Black day for capitalists
A Delaware judge unwittingly exposes, yet again, the venal corruption at the heart of American free enterprise
Will Hutton
Sunday February 29, 2004
…Historically, culturally and economically this is only a recent doctrine. Companies were originally invented as a group of companions sharing risks in order to discharge a vital economic and social function from which they maximised profits. They would petition the crown for a licence to trade, promise that their intent and vocation was to do X and accept reciprocal obligations in return. The company thus accepted that society imposed obligations along with the right to trade and placed that above the quest for profits. For example, the East India Company in 1600 was granted a licence to trade with the proviso that it carried its cargoes in English vessels and paid duties to the crown. It then set out to maximise profits for its shareholders. It built a great business around a central vocation, accepted reciprocal obligations, and additionally made a lot of money.

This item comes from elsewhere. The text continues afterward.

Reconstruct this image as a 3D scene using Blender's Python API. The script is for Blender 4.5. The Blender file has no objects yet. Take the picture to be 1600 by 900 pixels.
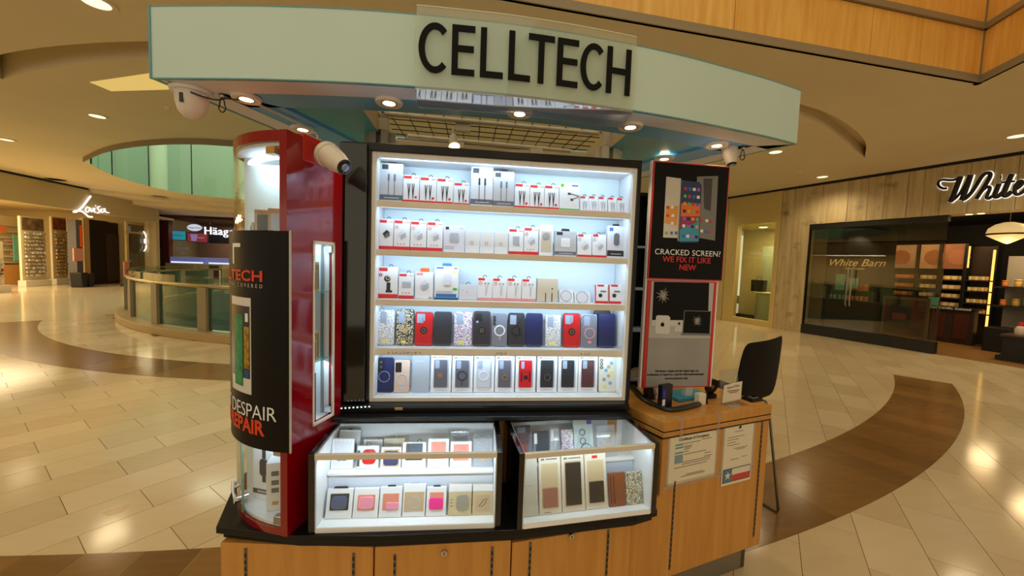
import bpy, bmesh, math, random
from mathutils import Vector, Matrix
from math import sin, cos, pi, radians, sqrt, atan2
random.seed(7)
SC = bpy.context.scene
COL = SC.collection

# ------------------------------------------------------------------ camera
CAM_P = Vector((0.0, 0.0, 1.6))
YAW, PITCH, ROLL, FOC = radians(6.3), radians(3.6), radians(2.0), 600.0
_f = Vector((sin(YAW)*cos(PITCH), cos(YAW)*cos(PITCH), -sin(PITCH)))
_r0 = Vector((cos(YAW), -sin(YAW), 0.0))
_u0 = _r0.cross(_f)
_r = _r0*cos(ROLL) + _u0*sin(ROLL)
_u = -_r0*sin(ROLL) + _u0*cos(ROLL)
cam = bpy.data.cameras.new('camera')
cam.sensor_width = 36.0
cam.lens = 36.0*FOC/1600.0
cam.clip_start, cam.clip_end = 0.05, 200
cam_o = bpy.data.objects.new('camera', cam)
cam_o.matrix_world = Matrix(((_r.x, _u.x, -_f.x, CAM_P.x), (_r.y, _u.y, -_f.y, CAM_P.y), (_r.z, _u.z, -_f.z, CAM_P.z), (0, 0, 0, 1)))
COL.objects.link(cam_o)
SC.camera = cam_o

# ------------------------------------------------------------------ world, exposure
SC.view_settings.view_transform = 'Standard'
SC.view_settings.look = 'None'
SC.view_settings.exposure = 0.0
SC.view_settings.gamma = 1.0
SC.view_settings.use_curve_mapping = False
try:
    SC.cycles.use_denoising = True
    SC.cycles.max_bounces = 10
    SC.cycles.transparent_max_bounces = 24
    SC.cycles.sample_clamp_indirect = 6.0
    SC.cycles.caustics_reflective = False
    SC.cycles.caustics_refractive = False
except Exception:
    pass
world = bpy.data.worlds.new('world')
SC.world = world
world.use_nodes = True
bg = world.node_tree.nodes['Background']
bg.inputs[0].default_value = (1.0, 0.85, 0.60, 1)   # warm daylight and lamps of the tall atrium overhead
bg.inputs[1].default_value = 0.86

def light(name, kind, loc, energy, color, direction=(0, 0, -1), size=0.1, size_y=None, spot=None, blend=0.6):
    l = bpy.data.lights.new(name, kind)
    l.energy = energy
    l.color = color
    if kind == 'AREA':
        l.size = size
        if size_y:
            l.shape = 'RECTANGLE'
            l.size_y = size_y
    elif kind == 'SPOT':
        l.spot_size = spot or radians(100)
        l.spot_blend = blend
        l.shadow_soft_size = size
    else:
        l.shadow_soft_size = size
    o = bpy.data.objects.new(name, l)
    o.location = loc
    o.rotation_euler = Vector(direction).to_track_quat('-Z', 'Y').to_euler()
    COL.objects.link(o)
    return o

WARM = (1.0, 0.80, 0.48)
COOL = (0.56, 0.81, 1.0)
# mall ceiling lamps (each hangs in a ceiling can built further down)
CEIL = 4.0
LAMPS = [(-6.755, 7.875), (-3.689, 4.324), (5.953, 7.17), (8.527, 8.713), (8.915, 5.556), (-10.478, 10.042),
         (2.6, 8.2), (-1.6, 5.6), (-12.5, 9.2), (-13.5, 6.5), (4.6, 11.4), (7.4, 12.6), (-8.6, 5.2), (7.7, 3.6)]
for i, (x, y) in enumerate(LAMPS):
    light('ceiling_lamp_light', 'SPOT', (x, y, CEIL-0.03), 135, WARM, size=0.24, spot=radians(150), blend=0.8)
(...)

This classic conception of the company, at the heart of Anglo Saxon capitalism at its best, has been wrecked by the pernicious notion, incubated by the American Right, that a company is no more than a network of contracts that maximises returns for its shareholders. The idea that it should have an organisational purpose, earn a licence to trade or accept obligations to the society of which it is part is 'socialist'. Yet a capitalism run along these allegedly purist principles soon loses its bearings and its companies degenerate. At their worst, like Black's Hollinger or Enron and WorldCom, they collapse under the weight of individual greed.